Il Partito Diviso
C’erano una volta il Pci e la Dc. Erano due partiti duramente contrapposti. Il Pci predicava la lotta di classe, la Dc era interclassista. Il Pci chiamava padroni e sfruttatori tutti gli imprenditori, la Dc sosteneva che molti imprenditori producevano ricchezza per il paese. Erede della tradizione marxista e gramsciana, il Pci riteneva di possedere la verità e di essere l’interprete privilegiato del senso della storia. Sulla scorta della dottrina sociale della Chiesa anche la Dc si sentiva sul sentiero della verità, ma prudentemente era consapevole che gli uomini sono peccatori e che non fosse il caso di assolutizzare questa o quella soluzione politica. A partire da tali convincimenti lo scontro tra le due forze cominciò nel 1948 e durò fino alla metà degli anni settanta del ‘900.
Poi cominciò una riflessione intorno al nucleo valoriale che univa, più che dividere, i due partiti: la tensione verso l’uguaglianza propria del Pci e l’accento sulla solidarietà sociale tipico della Dc. In più ci fu la consapevolezza che i nemici collocati sulle ali estreme (il terrorismo interno degli anni settanta, il Cile di Pinochet) suggerissero di provare ad incontrarsi con spirito diverso. Aldo Moro con le convergenze parallele ed Enrico Berlinguer con la strategia del compromesso storico furono gli interpreti più autorevoli di quella stagione. Ma i due leader finirono come sappiamo. Moro fu ucciso dalle Br, probabilmente manovrate da altri poteri forti; Berlinguer morì sul campo, stroncato dalla sensazione di aver perso quella battaglia.
Bisognerà superare la metà degli anni novanta affinché, con Romano Prodi e l’Ulivo, le due tradizioni tornassero a riconciliarsi e a convergere in un unico soggetto. Ma D’Alema, che ne era stato mallevadore, d’accordo con Cossiga e Bertinotti, diede una prima picconata a quell’intesa.
Nel frattempo avveniva l’evoluzione degli eredi del Pci e della Dc: Pds (Rifondazione comunista) e Ds dopo il Pci, Partito Popolare (con scissione alle ali del Movimento Cristiano-Sociali e del Centro Cristiano Democratico) e Margherita dopo la Dc.
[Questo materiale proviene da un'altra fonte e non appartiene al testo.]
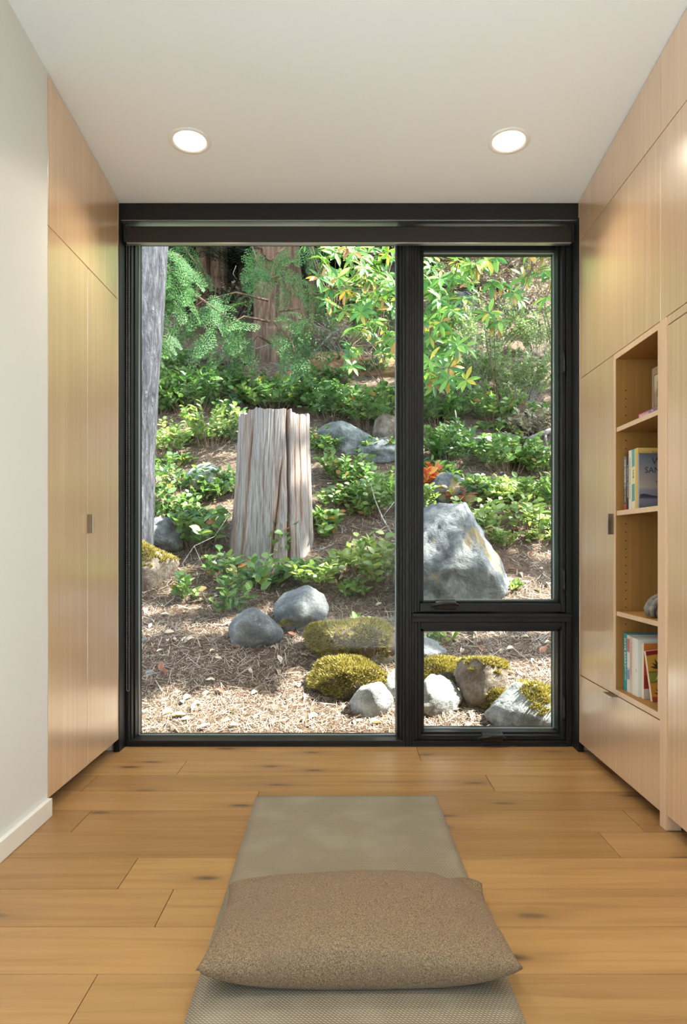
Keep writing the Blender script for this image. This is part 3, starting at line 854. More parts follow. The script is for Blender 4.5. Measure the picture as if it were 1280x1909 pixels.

In avvio del nuovo millennio, dopo cinque anni di dibattiti serrati e grazie all’impegno di Veltroni, Fassino e Prodi, si ebbe la fusione di Ds e Margherita nel nuovo Partito Democratico. E qui comincia una storia curiosa. Il Pd marcia relativamente unito fino alla segreteria Bersani. Si pretende e ottiene il rispetto di alcuni principi del vecchio Pci: 1) il valore partito (l’unità prima di tutto), la fedeltà alla leadership, il criterio di anticipazione e innovazione (è il partito che sa sempre interpretare le nuove necessità del popolo). Con la segreteria Renzi nessuno rispetta più questi principi. Renzi prova ad innovare sul Senato, la legge elettorale, il Jobs Act, la Scuola, la Pubblica Amministrazione, ma perde il referendum del 4 dicembre 2016. Nessuno considera che la sconfitta è figlia della convergenza di quattro forze ostili e diverse (Lega, Fratelli d’Italia, Forza Italia, Movimento 5 Stelle), cui si unisce una pattuglia di sinistra del Pd e qualche “vecchia gloria” (CGIL e ANPI). Indubbiamente nella sconfitta Renzi ci mette del suo, ma la palude parlamentare e politica che segue al Referendum è migliore del disegno renziano? Gli odierni scissionisti del Pd, più che farsi carico di una strategia che rimetta in sesto l’economia italiana e ridia solide basi a occupazione e welfare, sembrano tornare sulla vecchia linea contestatrice di chi grida no a tutto e pretende sempre di più. C’è qualcuno che crede davvero che D’Alema e Bersani rappresentino il nuovo che avanza?